Il mese successivo ( evidentemente padre Luigi , trasferito, è stato privato del suo ruolo di segretario e definitore ) padre Pio scrive al confratello dandogli un confidenziale e affettuoso “tu” .

“Gesù sia sempre con te, ti conforti nella durissima prova e ti assista sempre con la Sua vigile grazia….fratello mio, noi stiamo a pregare con te e per te….Coraggio dunque e non temere chè la prova non può e non deve durare a lungo. Scrivimi e dammi notizie più confortanti. Ti abbraccio con tutta l’effusione dell’animo.

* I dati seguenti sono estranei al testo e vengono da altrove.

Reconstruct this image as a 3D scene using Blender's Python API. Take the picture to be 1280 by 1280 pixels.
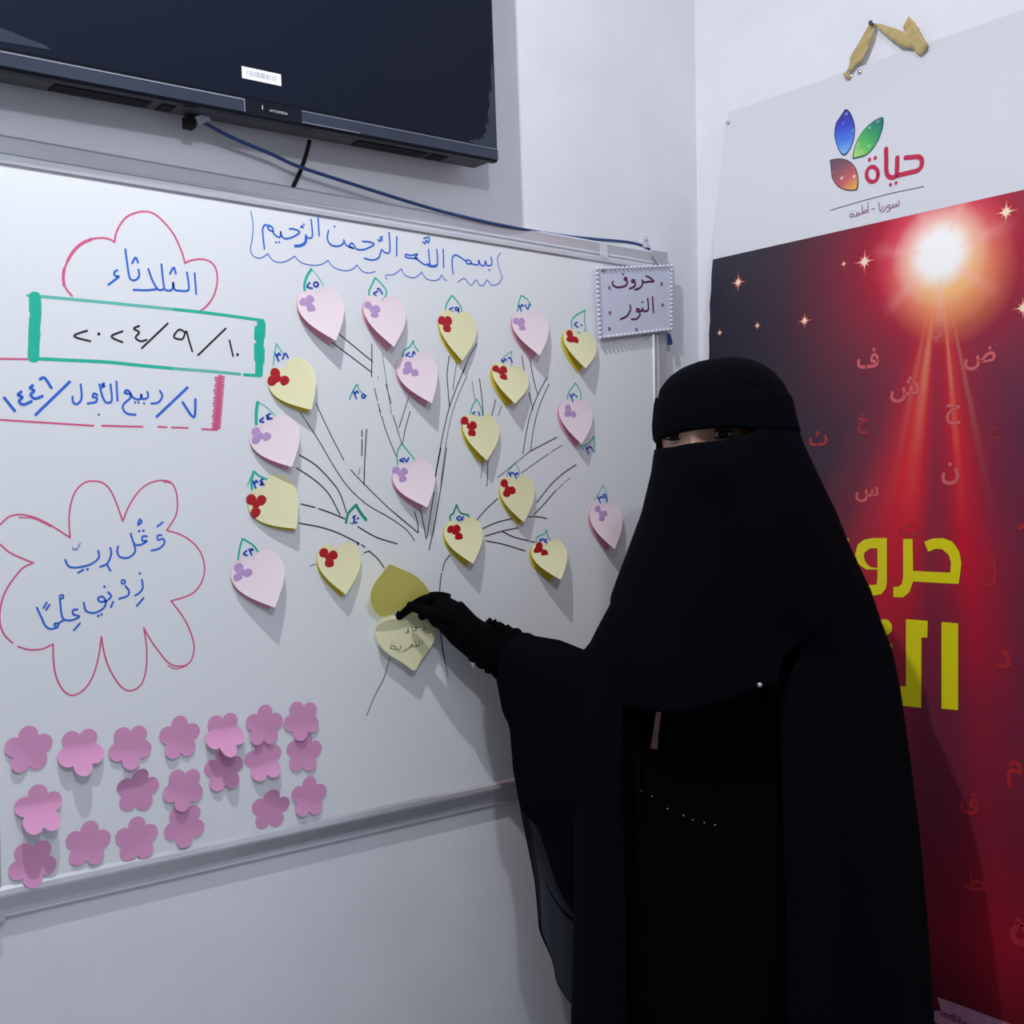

Tutto tuo in Gesù e nel padre san Francesco, Padre Pio, cappuccino”.

Fu un doloroso periodo della vita di Padre Pio come della vita stessa del Convento di San Giovanni Rotondo e della Provincia foggiana dei Cappuccini.

Il 16 luglio 1933 il frate delle stimmate potè celebrare la messa in pubblico. Un anno dopo gli viene anche consentito di confessare : la vita spirituale e la missione apostolica di Padre Pio riprende con grande fervore. Le folle si moltiplicano sul sagrato del piccolo convento. Nel 1935 un avvenimento lieto sottolinea la vita del frate di Pietrelcina: si celebra il venticinquesimo di ordinazione sacerdotale con una cerimonia religiosa caratterizzata da grande compostezza. Ma  la voce corre e migliaia di fedeli affollano gli spazi intorno ala convento di san Giovanni Rotondo.